Liz, here too! Hot market, happy Realtors, tired appraisers. :blink:
 
Joined
Jan 13, 2002
Professional Status
Retired Appraiser
State
Florida
Mixed here. Certain pockets are hot, certain pockets are sitting still, some look like they might be declining. Too busy to try to figure them all out except as I do an appraisal in each area. This is crazy!
 

Austin

Elite Member
Joined
Jan 16, 2002
Professional Status
Certified General Appraiser
State
Virginia
Liz:
I see you live in Richmond, VA. I live in southside Virginia. The reason your market is so hot is because people are moving out of this area because of economic problems resulting from the world economy and government social policy. Textile industry wiped out, tobacco industry wiped out, aircraft and tire manufacturing business in recession because of 9/11. Our county and the two adjoining counties to the east and west have the highest unemployment rates since the depression. What you seeing as an economic boom is nothing more than a migration that is a zero sum game. Your prices go up, our's goes down. You get richer, we get poorer. You can't grow an economy by playing musical chairs.
 

Dee Dee

Elite Member
Joined
Jan 16, 2002
Professional Status
Certified Residential Appraiser
State
Colorado
Austin,

I've thrown out my old-fashioned notions about sustained economic balance in any demographic area that will prosper for any prolonged length of time.
We have become an increasingly mobile society, so depending on what business sector is hot and paying well at any given time, the population shifts accordingly to wherever that sector is setting up camp, with service and labor industries following closely on their heels.
Those who adapt to mobility and follow the money will probably see continuous prosperity, whereas those of us who stay put in one area are destined to see the cycles come and go.
 

Restrain

Elite Member
Joined
Jan 22, 2002
Professional Status
Certified General Appraiser
State
Florida
Prices are down, listings up, and days on market higher. The ones that are hurting are the homes bought new in the last 3 years, often upside down on what they need to get out. Even the inner city high-priced properties that once sold under 30 days are taking over 6 months with reduced prices. It'll take a couple of more years to work out as layoffs continue.

Roger
 

Mike Garrett RAA

Elite Member
Gold Supporting Member
Joined
Jan 14, 2002
Professional Status
Certified Residential Appraiser
State
Colorado
Still busy here. The existing home market slowed over the winter months but now we are coming into the prime marketing season. Just did one where the days on market was 4. The over all days on market for that neighborhood based on MLS CMA data was 56. Not exactly a slow market.
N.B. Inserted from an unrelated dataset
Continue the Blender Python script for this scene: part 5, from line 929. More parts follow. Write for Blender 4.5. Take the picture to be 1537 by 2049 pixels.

Dee Dee...do you think all those properties going on the market could be the result of the Hayman Wildfire? We are seeing alot of that in Teller County.
 

Judy Whitehead (Florida)

Senior Member
Joined
Jan 20, 2002
Professional Status
Certified Residential Appraiser
State
Florida
Our market is very hot and prices escalating rapidly. We have a new large planned development with golf course/shops/SFR's under construction just south of town and two more large ones in the permitting stage. I'm have to take a real hard look at my appraisals to be sure I'm seeing the sales I'm seeing. Lots of FSBO's - unfortunately in a hot market no one needs a real estate broker. We had a rather slow month last month but have been slammed this month. I still hate the refi's though, as most people are aware of the increase in prices, but of course the guy with the 1500 SF house doesn't recognize the difference between his and the one down the street with 2100 SF and a swimming pool.
 

Austin

Elite Member
Joined
Jan 16, 2002
Professional Status
Certified General Appraiser
State
Virginia
Dee Dee:
Let me tell you a story about my old-fashioned notions. In about 1965, I was in college taking Econ 101 majoring in economics. The professor gave us an illustration of deficit spending. He took a quarter out of his right hand pocket and then put it into his left hand pocket. He said that illustrated federal deficit spending. It was like borrowing from your own account so how could we lose? It helped regulate the money supply and resulted in economic expansion according to him. I couldn’t see it that way. I responded that his illustration was flawed because in actuality the two pockets were on two different pairs of paints. (I think I read the other day that 45% of our treasure notes and 10% of stocks are foreign owned as an aside. The US government is devaluing the dollar to stem the tide.) The way I saw it was that the people without money were mortgaging their future or selling their soul to the people with the money that purchased the bonds. My professor said I had to give up my old fashion notions, which is your expression that joggled my memory.
I discussed the situation with my father and he gave me a good illustration of the problem. He told me the story of the Native American Indians and how they would kill a wolf. They would take a double edge knife and make it razor sharp. Then they would coat the blade in salt and burry the knife in the ground with the blade sticking up. The old wolf would smell the salt and start licking the blade. Every time the wolf took a lick it would cut his tongue and it would start to bleed. The more it bled the better it tasted to the wolf and the faster he would lick. Finally the old wolf would drink his entire volume of blood and drop dead.
That is my old fashion notion of where our economy is headed. It will take a while for it to happen but sooner or later the blood supply will run dry. These people moving around are just going to where there is a better blood supply thus speeding up the demise of the big bad wolf.